* GOAL
Each line from the top of the listing through the one holding "ub.build('upper_frame', M['tower'], tw, OW)" should be restated word for word, with nothing added and no pictures.
━━━━━ EXERCISE DATA
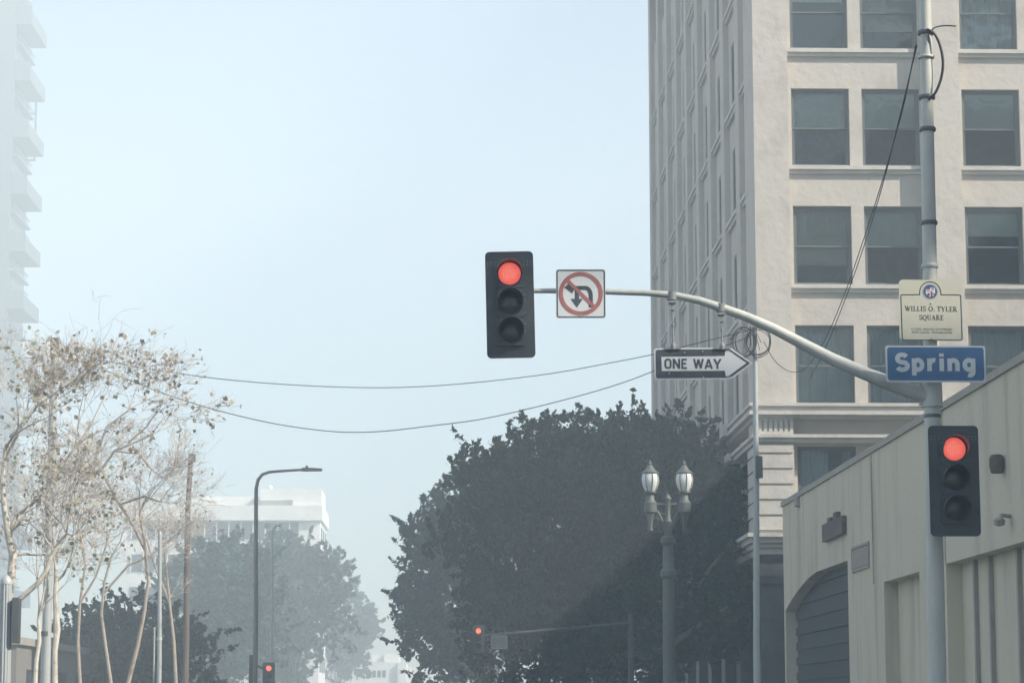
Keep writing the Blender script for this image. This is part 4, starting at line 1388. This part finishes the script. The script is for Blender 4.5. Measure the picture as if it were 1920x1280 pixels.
# ------------------------------------------------------------------ left: high rise with balconies
YT0, YT1 = 342.0, 355.0
xt = P(12, 600, YT0).x
tw = thing('apartment_tower', (xt, YT0, 0), 'hazy high rise with projecting balconies at the left edge', 'building')
OW = (xt, YT0, 0)
FHT = 37.0 / ppm(YT0)
ZT = P(20, -40, YT0).z
core = MB().box(xt - 22, xt, YT0, YT1, 0, ZT)
core.build('wall', M['tower'], tw, OW)
core2 = MB()
nfl = int(ZT / FHT)
for k in range(nfl):
    z = k * FHT
    core2.box(xt + .01, xt + .06, YT0 + .8, YT1 - .3, z + .35, z + FHT - .3)
core2.build('glazing', M['towerglass'], tw, OW)
sl_ = MB(); bal = MB()
zb0 = P(43, 579, YT0).z
k0 = int((zb0) / FHT)
off = zb0 - k0 * FHT
for k in range(nfl + 1):
    z = off + (k - 1) * FHT if off > 0 else k * FHT
    if z < 3 or z > ZT - 2: continue
    rel = round((z - zb0) / FHT) % 3
    if rel == 0:
        b = MB()
        d = 31 / ppm(YT0)
        b.box(xt + .07, xt + d, YT0 + .0, YT1, z, z + .35)
        b.box(xt + .07, xt + d, YT0 + .02, YT0 + .2, z + .35, z + 2.7)
        b.box(xt + d - .2, xt + d, YT0 + .2, YT1, z + .35, z + 2.1)
        b.build('balcony', M['tower'], tw, OW)
    else:
        sl_.box(xt + .07, xt + .75, YT0 + .2, YT1, z, z + .3)
        for j in range(8):
            yy = YT0 + .6 + j * 1.5
            sl_.box(xt + .62, xt + .7, yy, yy + .12, z + .3, z + 1.3)
        sl_.box(xt + .60, xt + .72, YT0 + .3, YT1 - .1, z + 1.3, z + 1.4)
sl_.build('floor_slab', M['tower'], tw, OW)
q0, q1 = P(40, 265, YT0), P(74, 130, YT0)
ub = MB()
xo = P(70, 200, YT1).x
ub.box(xo - .25, xo, YT1 - .5, YT1, q0.z, q1.z)
for j in range(4):
    z = q0.z + (q1.z - q0.z) * j / 3
    ub.box(xt + .07, xo - .26, YT1 - .5, YT1, z, z + .25)
ub.build('upper_frame', M['tower'], tw, OW)

# ------------------------------------------------------------------ pale flat-roofed building
YW_ = 270.0
a, b = P(352, 975, YW_), P(600, 975, YW_)
zroof = P(480, 975, YW_).z
wb = thing('office_building', (b.x, YW_, 0), 'pale flat roofed office building in the haze behind the left trees', 'building')
OB = (b.x, YW_, 0)
Z = lambda y: P(480, y, YW_).z
wl = MB()
wl.box(b.x - 22, b.x, YW_ + .4, YW_ + 15, 0, Z(975))
wl.box(b.x - 22, b.x + .25, YW_ - .2, YW_ + 15, Z(975), Z(947))
wl.build('wall', M['pale'], wb, OB)
pp = MB()
xx = lambda px: P(px, 940, YW_).x
pp.box(xx(352), xx(487), YW_ + 3, YW_ + 12, Z(947), Z(926))
pp.build('parapet', M['pale'], wb, OB)
ph = MB()
ph.box(xx(487), xx(602), YW_ + 1.4, YW_ + 10, Z(947), Z(936) + .0)
ph.box(xx(487), xx(548), YW_ + .6, YW_ + 10, Z(936), Z(915))
ph.box(xx(548), xx(602), YW_ + .6, YW_ + 10, Z(936), Z(915))
ph.box(xx(548), xx(602), YW_ + .6, YW_ + 1.39, Z(947), Z(936))
ph.build('penthouse', M['pale'], wb, OB)
gb = MB(); fb = MB()
for k in range(5):
    z1 = Z(978) - k * 3.6; z0 = z1 - 1.9
    gb.box(b.x - 21, b.x - 2.4, YW_ + .3, YW_ + .39, z0, z1)
    for j in range(14 if k < 2 else 0):
        x = b.x - 21 + j * 1.35
        MB().box(x, x + .12, YW_ + .18, YW_ + .299, z0, z1).build('window_mullion', M['pale'], wb, OB)
gb.build('window_band', M['towerglass'], wb, OB)
sb_ = MB()
for k in range(5):
    z1 = Z(985) - k * 3.6
    for j in range(6):
        if j < 3: MB().box(b.x + .002, b.x + .05, YW_ + 2.5 + j * 4.2, YW_ + 4.7 + j * 4.2, z1 - 1.7, z1).build('side_window', M['towerglass'], wb, OB)
tag(MB().lathe([(.3, 0), (.3, .5), (.15, .7)], (xx(501), YW_ + 4, Z(915) + .01), 10).build('roof_vent', M['pale'], wb, OB), '', '')
for o in list(COL.objects):
    if o.name.startswith('roof_vent'):
        del o['label']; del o['category']

# building closing the street far away
YF_ = 320.0
a, b = P(640, 1280, YF_), P(800, 1280, YF_)
fb_ = thing('distant_building', ((a.x + b.x) / 2, YF_, 0), 'small hazy building closing the far end of the street', 'building')
OF = tuple(fb_.location)
Zf = lambda y: P(740, y, YF_).z
g = MB()
g.box(a.x, P(755, 0, YF_).x, YF_, YF_ + 12, 0, Zf(1240))
g.box(P(755, 0, YF_).x, P(770, 0, YF_).x, YF_ - .6, YF_ + 12, 0, Zf(1242))
g.box(P(770, 0, YF_).x, b.x + 4, YF_ + .5, YF_ + 12, 0, Zf(1250))
g.build('wall', M['pale'], fb_, OF)
g = MB()
g.box(P(708, 0, YF_).x, P(730, 0, YF_).x, YF_ + 2, YF_ + 8, Zf(1240) + .003, Zf(1226))
g.box(P(730, 0, YF_).x, P(757, 0, YF_).x, YF_ + 1, YF_ + 8, Zf(1240) + .003, Zf(1224))
g.build('roof_plant', M['pale'], fb_, OF)
for r_ in range(3):
    for c_ in range(4):
        x = P(700 + c_ * 9, 0, YF_).x; z = Zf(1256) - r_ * 1.7
        MB().box(x, x + .45, YF_ - .03, YF_ - .003, z - .9, z).build('window', M['towerglass'], fb_, OF)

# low brown building behind the left trees
xr = -14.5
br = thing('brick_building', (xr, 82, 0), 'low brown building hidden behind the bare trees on the left', 'building')
OBk = (xr, 82, 0)
MB().box(xr - 16, xr, 82, 118, 0, 3.6).build('wall', M['brick'], br, OBk)
MB().box(xr - 16.1, xr + .12, 81.9, 118.1, 3.6, 3.85).build('coping', M['coping'], br, OBk)
for k in range(6):
    MB().box(xr + .002, xr + .06, 84 + k * 5.5, 87 + k * 5.5, 1.0, 2.8).build('window', M['towerglass'], br, OBk)

# tall block on the near right corner, out of the frame: it shades the crossing
HN = 36.1
nb = thing('corner_tower', (52, -10, 0), 'plain grey office tower on the near right corner of the crossing', 'building')
ON = (52, -10, 0)
MB().box(24, 80, -34, 12, 0, HN).build('wall', M['office'], nb, ON)
g = MB()
for k in range(11):
    g.box(23.9, 23.998, -33, 11, 3 + k * 3.8, 5 + k * 3.8)
    g.box(25, 79, 12.002, 12.1, 3 + k * 3.8, 5 + k * 3.8)
g.build('window_band', M['towerglass'], nb, ON)  # window bands of the added shading storeys

bbk = thing('shade_block', (38, 45, 0), 'plain grey unseen block added behind the low shop building to shade the street', 'building')  # out of frame, added to shade the street air, slender pole and lamp
OQ = (38, 45, 0)
MB().box(31, 46, 27, 60, 0, 29.0).build('wall', M['office'], bbk, OQ)
g = MB()
for k in range(7):
    g.box(30.9, 30.998, 28, 59, 3 + k * 3.8, 5 + k * 3.8)
    g.box(32, 45, 26.9, 26.998, 3 + k * 3.8, 5 + k * 3.8)
g.build('window_band', M['towerglass'], bbk, OQ)

MB().box(55.5, 72, 5.5, 11.9, HN + .001, 62).build('shade_storeys', M['office'], nb, ON)  # added out of frame to darken the hazy air over the street
g = MB()
for k in range(6):
    g.box(55.4, 55.498, 6, 11, HN + 2 + k * 3.8, HN + 4 + k * 3.8)
    g.box(56, 71, 11.902, 12.0, HN + 2 + k * 3.8, HN + 4 + k * 3.8)
g.build('window_band', M['towerglass'], nb, ON)  # window bands of the added shading storeys

MB().box(31.2, 45.8, 27.2, 34, 29.001, 36.0).build('shade_storeys', M['office'], bbk, OQ)  # unseen top, added to carry the dark haze farther left
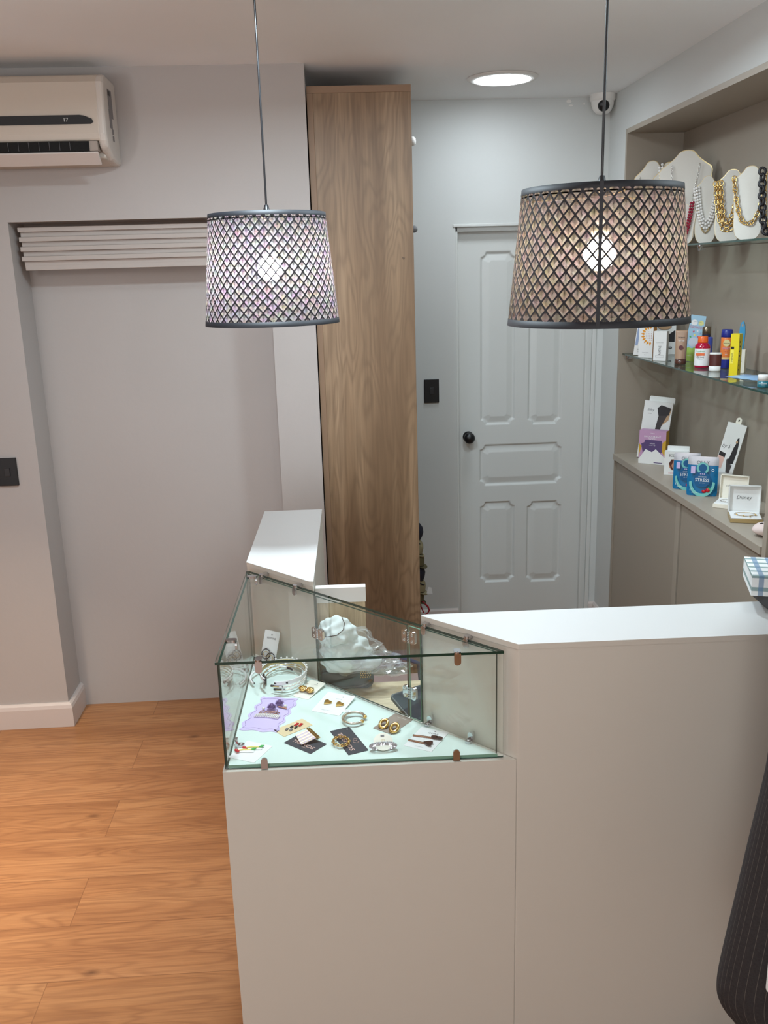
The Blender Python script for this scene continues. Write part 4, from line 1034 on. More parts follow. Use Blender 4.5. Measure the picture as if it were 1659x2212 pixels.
# white deodorant box
M_, w, h = place(1408, 1440, 716, 780, S2, -.30); t, m_ = boxpack('deodorant_box', 'plain white carton with vertical lettering in front of the slipper pack', 'box', M_, w*.86, h, .030, M_WBOX)
m_.text('NATIVE', 0, h*.36, w*.16, M_INK, FP, w=h*.30, rot=PI/2); m_.text('COCONUT & VANILLA', 0, h*.62, .0022, M_INK, FP, w=w*.5); m_.text('Deodorant', 0, h*.58, .0022, M_INKG, FP, w=w*.42)
m_.prism([(-w*.28, h*.12), (w*.28, h*.12), (w*.28, h*.18), (-w*.28, h*.18)], 0, .0003, M_INKG, FP); m_.prism([(-w*.27, h*.125), (w*.27, h*.125), (w*.27, h*.175), (-w*.27, h*.175)], .0003, .0005, M_WBOX, FP); m_.text('NET WT 2.65', 0, h*.15, .0022, M_INK, FP, w=w*.4); m_.build('box', t, .0015)
# tan tube
M_TUBE = mat('bronze_tube', rgb(170, 140, 116), .35); M_TUBC = mat('bronze_cap', rgb(84, 54, 44), .25)
M_, w, h = place(1457, 1481, 715, 788, S2); t = thing('cosmetic_tube', 'bronze cosmetic tube standing on its dark brown cap', 'tube', M_ @ T((0, w*.5, 0)))
m_ = MB(); n_ = 20; vs = []; R_ = w*.5; c0 = h*.17
L_ = [(c0, 1, 1), (h*.4, 1.0, .85), (h*.7, 1.02, .5), (h*.94, 1.06, .12), (h, 1.06, .06)]
for z_, sx, sy in L_:
    for i in range(n_): a = 2*PI*i/n_; vs.append((R_*sx*math.cos(a), R_*sy*math.sin(a), z_))
m_.raw(vs, [(j*n_+i, j*n_+(i+1) % n_, (j+1)*n_+(i+1) % n_, (j+1)*n_+i) for j in range(len(L_)-1) for i in range(n_)]+[tuple(range(4*n_, 5*n_))], M_TUBE, smooth=True)
m_.text('Jergens', 0, h*.80, .007, M_INK, FP, z=R_*.5, w=w*.6); m_.text('WET SKIN', 0, h*.70, .005, M_CARD, FP, z=R_*.72, w=w*.5); m_.prism(circle(w*.2, 20, 0, h*.50), R_*.86, R_*.90, mat('plum_print', rgb(96, 50, 56), .5), FP)
m_.build('tube_body', t)
MB().lathe([(.0, 0), (R_*.96, 0), (R_, c0*.2), (R_, c0), (.0, c0)], M_TUBC, n=24).build('cap', t)
# fairy patch box
M_SKY = mat('sky_blue_print', rgb(164, 204, 226), .45); M_LIME = mat('lime_print', rgb(164, 200, 84), .45); M_PKP = mat('pink_print', rgb(206, 90, 120), .5)
M_, w, h = place(1474, 1505, 681, 781, S2, .05, .12, roll=.15); t, m_ = boxpack('patch_box', 'tall leaning sky blue and green illustrated box lettered FAIRY PATCH'.replace(' lettered FAIRY PATCH', ' against the niche wall'), 'box', M_, w, h, .012, M_SKY, M_INK)
m_.prism([(-w/2, 0), (w/2, 0), (w/2, h*.34), (w*.2, h*.36), (0, h*.28), (-w*.25, h*.30), (-w/2, h*.26)], 0, .0004, M_LIME, FP)
m_.prism(circle(w*.34, 20, 0, h*.42, 1, .95), .0004, .0007, mat('cloud_print', rgb(206, 214, 226), .5), FP); m_.prism(circle(w*.22, 16, -.2*w, h*.84, 1, .9), 0, .0004, M_CARD, FP); m_.prism(circle(w*.18, 16, .25*w, h*.84, 1, .9), 0, .0004, mat('pale_yellow', rgb(226, 226, 150), .5), FP)
m_.text('FAIRY PATCH', 0, h*.74, .011, M_PKP, FP, z=.0006, w=w*.82); m_.text('hydrocolloid', 0, h*.86, .003, M_BLU, FP, z=.0008, w=w*.5)
for (a, b, mt) in ((-.15, .62, M_PKP), (.2, .52, M_PKP), (-.3, .5, M_GRN), (.32, .60, M_BLUEW), (-.05, .55, M_YEL), (.1, .64, M_CARD)): m_.prism([(a*w, b*h), (a*w+.005, b*h+.003), (a*w+.003, b*h+.009), (a*w-.003, b*h+.006)], .0007, .001, mt, FP)
m_.text('9 patches', -w*.1, h*.12, .004, M_CARD, FP, z=.0006); m_.build('box', t)
def bottle(name, label, cat, M_, prof, mt, capprof=None, mcap=None, n=28, cn='cap', bn='bottle_body', sq=1):
    t = thing(name, label, cat, M_); m_ = MB(Matrix.Diagonal((1, sq, 1, 1))); m_.lathe(prof, mt, n=n)
    if capprof: MB(Matrix.Diagonal((1, sq, 1, 1))).lathe(capprof, mcap, n=n).build(cn, t)
    return t, m_
def curved(m_, mt, r, z0, z1, a0, a1, n=10):
    vs = [(r*math.sin(a0+(a1-a0)*i/n), -r*math.cos(a0+(a1-a0)*i/n), z) for z in (z0, z1) for i in range(n+1)]
    m_.raw(vs, [(i, i+1, n+2+i, n+1+i) for i in range(n)], mt, smooth=True)
# blue perfume bottle with bronze cap
M_BLUG = mat('blue_liquid', rgb(70, 90, 190), .1); M_BRZ = mat('bronze_metal', rgb(130, 118, 100), .3, .8)
M_, w, h = place(1508, 1536, 707, 789, S2); M_ = M_ @ T((0, w*.5, 0))
t, m_ = bottle('perfume_bottle', 'blue perfume bottle with bronze cap half hidden behind the red bottle', 'bottle', M_, [(.0, 0), (w*.48, 0), (w*.5, .003), (w*.5, h*.70), (w*.46, h*.73), (.0, h*.74)], M_BLUG, [(.0, h*.74), (w*.32, h*.74), (w*.32, h*.995), (w*.30, h), (.0, h)], M_BRZ); m_.build('bottle_body', t)
# red rinse bottle
M_REDB = mat('red_liquid', rgb(176, 16, 60), .12, Coat_Weight=.5); M_ORC = mat('orange_cap', rgb(232, 104, 36), .3)
M_, w, h = place(1499, 1531, 728, 796, S2); M_ = M_ @ T((0, w*.42, 0)); r = w/2
t, m_ = bottle('rinse_bottle', 'red bottle with orange screw cap and white label on the lower glass shelf', 'bottle', M_, [(.0, 0), (r*.92, 0), (r, .004), (r, h*.66), (r*.93, h*.72), (r*.66, h*.80), (r*.60, h*.82), (.0, h*.82)], M_REDB, [(.0, h*.80), (r*.66, h*.80), (r*.68, h*.82), (r*.64, h*.99), (r*.6, h), (.0, h)], M_ORC, sq=.8)
curved(m_, M_CARD, r*1.012, h*.08, h*.62, -1.35, 1.35)
M2 = FP
m_.text('TheraBreath', -r*.25, h*.54, .0052, M_GRN, FP, z=r*1.03, w=r*1.1); m_.prism([(-r*.8, h*.40), (r*.3, h*.40), (r*.3, h*.48), (-r*.8, h*.48)], r*1.02, r*1.03, M_ORC, FP); m_.text('ORAL RINSE', -r*.25, h*.35, .005, M_INK, FP, z=r*1.03, w=r*1.0); m_.text('healthy gums', -r*.2, h*.27, .003, mat('teal_print', rgb(50, 150, 140), .5), FP, z=r*1.03)
m_.build('bottle_body', t)
# brown stick deodorant
M_BRN = mat('dark_brown_print', rgb(84, 40, 36), .4)
M_, w, h = place(1531, 1556, 763, 803, S2); 
t, m_ = bottle('deodorant_stick', 'short deodorant stick with dark brown label and white ends', 'deodorant', M_ @ T((0, w*.3, 0)), [(.0, 0), (w*.46, 0), (w*.48, .003), (w*.48, h*.30), (.0, h*.30)], M_WBOX, [(.0, h*.90), (w*.50, h*.90), (w*.50, h*.96), (w*.46, h), (.0, h)], M_WBOX, sq=.6)
m_.lathe([(w*.50, h*.30), (w*.50, h*.90)], M_BRN, n=28); m_.text('NATIVE', 0, h*.66, .0065, M_CARD, FP, z=w*.32, w=w*.55); m_.text('ESSENTIAL OILS', 0, h*.44, .0022, M_PINKT, FP, z=w*.32, w=w*.6); m_.build('stick_body', t)
# sunscreen spray
M_ORS = mat('orange_can', rgb(228, 126, 60), .35); M_NVY = mat('royal_blue', rgb(34, 48, 140), .35)
M_, w, h = place(1553, 1579, 713, 797, S2); r = w*.46
t, m_ = bottle('sunscreen_spray', 'orange sunscreen spray can with royal blue cap', 'spray can', M_ @ T((0, r, 0)), [(.0, 0), (r*.96, 0), (r, .003), (r, h*.24)], M_NVY, [(r*.9, h*.80), (r*1.0, h*.81), (r*1.0, h*.90), (r*.94, h*.985), (r*.84, h), (.0, h)], M_NVY)
m_.lathe([(r, h*.24), (r, h*.78), (r*.9, h*.81), (.0, h*.81)], M_ORS, n=28); curved(m_, mat('pale_orange', rgb(232, 200, 140), .4), r*1.005, h*.24, h*.29, -.8, 1.2)
m_.prism(circle(r*.6, 20, 0, h*.66), r*.9, r*1.02, mat('logo_cream', rgb(222, 210, 150), .5), FP); m_.text('Banana Boat', 0, h*.66, .004, M_INK, FP, z=r*1.04, w=r*1.05); m_.text('SPORT', 0, h*.52, .0075, M_PURP, FP, z=r*1.03, w=r*1.3); m_.text('SPF 50', 0, h*.44, .003, M_RED2, FP, z=r*1.03); m_.text('360', 0, h*.37, .004, M_CARD, FP, z=r*1.03)
m_.build('can_body', t)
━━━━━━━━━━
* WRITTEN SOLUTION
Keep writing the Blender script for this image. This is part 4, starting at line 1388. This part finishes the script. The script is for Blender 4.5. Measure the picture as if it were 1920x1280 pixels.
# ------------------------------------------------------------------ left: high rise with balconies
YT0, YT1 = 342.0, 355.0
xt = P(12, 600, YT0).x
tw = thing('apartment_tower', (xt, YT0, 0), 'hazy high rise with projecting balconies at the left edge', 'building')
OW = (xt, YT0, 0)
FHT = 37.0 / ppm(YT0)
ZT = P(20, -40, YT0).z
core = MB().box(xt - 22, xt, YT0, YT1, 0, ZT)
core.build('wall', M['tower'], tw, OW)
core2 = MB()
nfl = int(ZT / FHT)
for k in range(nfl):
    z = k * FHT
    core2.box(xt + .01, xt + .06, YT0 + .8, YT1 - .3, z + .35, z + FHT - .3)
core2.build('glazing', M['towerglass'], tw, OW)
sl_ = MB(); bal = MB()
zb0 = P(43, 579, YT0).z
k0 = int((zb0) / FHT)
off = zb0 - k0 * FHT
for k in range(nfl + 1):
    z = off + (k - 1) * FHT if off > 0 else k * FHT
    if z < 3 or z > ZT - 2: continue
    rel = round((z - zb0) / FHT) % 3
    if rel == 0:
        b = MB()
        d = 31 / ppm(YT0)
        b.box(xt + .07, xt + d, YT0 + .0, YT1, z, z + .35)
        b.box(xt + .07, xt + d, YT0 + .02, YT0 + .2, z + .35, z + 2.7)
        b.box(xt + d - .2, xt + d, YT0 + .2, YT1, z + .35, z + 2.1)
        b.build('balcony', M['tower'], tw, OW)
    else:
        sl_.box(xt + .07, xt + .75, YT0 + .2, YT1, z, z + .3)
        for j in range(8):
            yy = YT0 + .6 + j * 1.5
            sl_.box(xt + .62, xt + .7, yy, yy + .12, z + .3, z + 1.3)
        sl_.box(xt + .60, xt + .72, YT0 + .3, YT1 - .1, z + 1.3, z + 1.4)
sl_.build('floor_slab', M['tower'], tw, OW)
q0, q1 = P(40, 265, YT0), P(74, 130, YT0)
ub = MB()
xo = P(70, 200, YT1).x
ub.box(xo - .25, xo, YT1 - .5, YT1, q0.z, q1.z)
for j in range(4):
    z = q0.z + (q1.z - q0.z) * j / 3
    ub.box(xt + .07, xo - .26, YT1 - .5, YT1, z, z + .25)
ub.build('upper_frame', M['tower'], tw, OW)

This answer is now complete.